- [Exercise details] Beneath this sentence is a set of records; write each of them out exactly.

- [Scene modeling code data]
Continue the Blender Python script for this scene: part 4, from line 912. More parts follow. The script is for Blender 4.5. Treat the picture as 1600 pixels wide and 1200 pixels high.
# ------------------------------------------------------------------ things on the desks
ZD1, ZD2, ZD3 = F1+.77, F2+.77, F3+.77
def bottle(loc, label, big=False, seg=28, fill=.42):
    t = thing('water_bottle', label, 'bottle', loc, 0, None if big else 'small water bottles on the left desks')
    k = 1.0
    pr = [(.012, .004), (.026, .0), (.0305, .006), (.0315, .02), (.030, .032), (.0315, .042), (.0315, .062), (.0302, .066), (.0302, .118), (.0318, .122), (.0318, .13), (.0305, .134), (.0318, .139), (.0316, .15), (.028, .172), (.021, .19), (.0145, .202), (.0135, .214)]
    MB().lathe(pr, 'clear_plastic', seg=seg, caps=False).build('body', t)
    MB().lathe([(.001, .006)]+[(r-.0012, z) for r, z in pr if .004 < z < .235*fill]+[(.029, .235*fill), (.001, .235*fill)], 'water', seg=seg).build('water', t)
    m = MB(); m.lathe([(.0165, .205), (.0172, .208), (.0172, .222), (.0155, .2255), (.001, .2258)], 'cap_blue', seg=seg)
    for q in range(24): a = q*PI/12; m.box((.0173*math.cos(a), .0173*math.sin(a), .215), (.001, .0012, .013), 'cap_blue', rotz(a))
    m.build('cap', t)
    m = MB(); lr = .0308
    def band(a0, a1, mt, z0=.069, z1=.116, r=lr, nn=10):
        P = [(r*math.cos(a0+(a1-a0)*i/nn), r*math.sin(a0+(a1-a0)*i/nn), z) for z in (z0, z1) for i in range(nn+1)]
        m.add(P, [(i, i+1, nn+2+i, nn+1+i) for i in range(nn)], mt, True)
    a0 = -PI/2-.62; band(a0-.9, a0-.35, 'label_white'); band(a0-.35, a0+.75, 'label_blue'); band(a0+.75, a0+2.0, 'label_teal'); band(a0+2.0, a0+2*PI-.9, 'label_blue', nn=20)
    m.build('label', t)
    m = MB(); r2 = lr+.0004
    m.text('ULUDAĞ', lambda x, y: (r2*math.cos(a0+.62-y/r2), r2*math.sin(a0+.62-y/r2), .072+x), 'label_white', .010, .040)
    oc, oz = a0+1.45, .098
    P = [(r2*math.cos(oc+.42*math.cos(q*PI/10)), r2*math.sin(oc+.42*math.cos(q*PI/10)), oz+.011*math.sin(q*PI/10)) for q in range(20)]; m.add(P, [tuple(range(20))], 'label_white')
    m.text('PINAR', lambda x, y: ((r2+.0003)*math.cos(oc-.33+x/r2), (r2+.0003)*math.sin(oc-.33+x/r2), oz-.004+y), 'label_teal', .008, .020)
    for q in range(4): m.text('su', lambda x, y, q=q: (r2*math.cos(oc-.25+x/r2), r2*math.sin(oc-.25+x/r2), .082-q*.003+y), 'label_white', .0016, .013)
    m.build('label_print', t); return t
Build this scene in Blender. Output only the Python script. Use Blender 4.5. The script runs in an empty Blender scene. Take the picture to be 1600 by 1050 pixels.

- [Answer in full]
Continue the Blender Python script for this scene: part 4, from line 912. More parts follow. The script is for Blender 4.5. Treat the picture as 1600 pixels wide and 1200 pixels high.
# ------------------------------------------------------------------ things on the desks
ZD1, ZD2, ZD3 = F1+.77, F2+.77, F3+.77
def bottle(loc, label, big=False, seg=28, fill=.42):
    t = thing('water_bottle', label, 'bottle', loc, 0, None if big else 'small water bottles on the left desks')
    k = 1.0
    pr = [(.012, .004), (.026, .0), (.0305, .006), (.0315, .02), (.030, .032), (.0315, .042), (.0315, .062), (.0302, .066), (.0302, .118), (.0318, .122), (.0318, .13), (.0305, .134), (.0318, .139), (.0316, .15), (.028, .172), (.021, .19), (.0145, .202), (.0135, .214)]
    MB().lathe(pr, 'clear_plastic', seg=seg, caps=False).build('body', t)
    MB().lathe([(.001, .006)]+[(r-.0012, z) for r, z in pr if .004 < z < .235*fill]+[(.029, .235*fill), (.001, .235*fill)], 'water', seg=seg).build('water', t)
    m = MB(); m.lathe([(.0165, .205), (.0172, .208), (.0172, .222), (.0155, .2255), (.001, .2258)], 'cap_blue', seg=seg)
    for q in range(24): a = q*PI/12; m.box((.0173*math.cos(a), .0173*math.sin(a), .215), (.001, .0012, .013), 'cap_blue', rotz(a))
    m.build('cap', t)
    m = MB(); lr = .0308
    def band(a0, a1, mt, z0=.069, z1=.116, r=lr, nn=10):
        P = [(r*math.cos(a0+(a1-a0)*i/nn), r*math.sin(a0+(a1-a0)*i/nn), z) for z in (z0, z1) for i in range(nn+1)]
        m.add(P, [(i, i+1, nn+2+i, nn+1+i) for i in range(nn)], mt, True)
    a0 = -PI/2-.62; band(a0-.9, a0-.35, 'label_white'); band(a0-.35, a0+.75, 'label_blue'); band(a0+.75, a0+2.0, 'label_teal'); band(a0+2.0, a0+2*PI-.9, 'label_blue', nn=20)
    m.build('label', t)
    m = MB(); r2 = lr+.0004
    m.text('ULUDAĞ', lambda x, y: (r2*math.cos(a0+.62-y/r2), r2*math.sin(a0+.62-y/r2), .072+x), 'label_white', .010, .040)
    oc, oz = a0+1.45, .098
    P = [(r2*math.cos(oc+.42*math.cos(q*PI/10)), r2*math.sin(oc+.42*math.cos(q*PI/10)), oz+.011*math.sin(q*PI/10)) for q in range(20)]; m.add(P, [tuple(range(20))], 'label_white')
    m.text('PINAR', lambda x, y: ((r2+.0003)*math.cos(oc-.33+x/r2), (r2+.0003)*math.sin(oc-.33+x/r2), oz-.004+y), 'label_teal', .008, .020)
    for q in range(4): m.text('su', lambda x, y, q=q: (r2*math.cos(oc-.25+x/r2), r2*math.sin(oc-.25+x/r2), .082-q*.003+y), 'label_white', .0016, .013)
    m.build('label_print', t); return t
Build this scene in Blender. Output only the Python script. Use Blender 4.5. The script runs in an empty Blender scene. Take the picture to be 1600 by 1050 pixels.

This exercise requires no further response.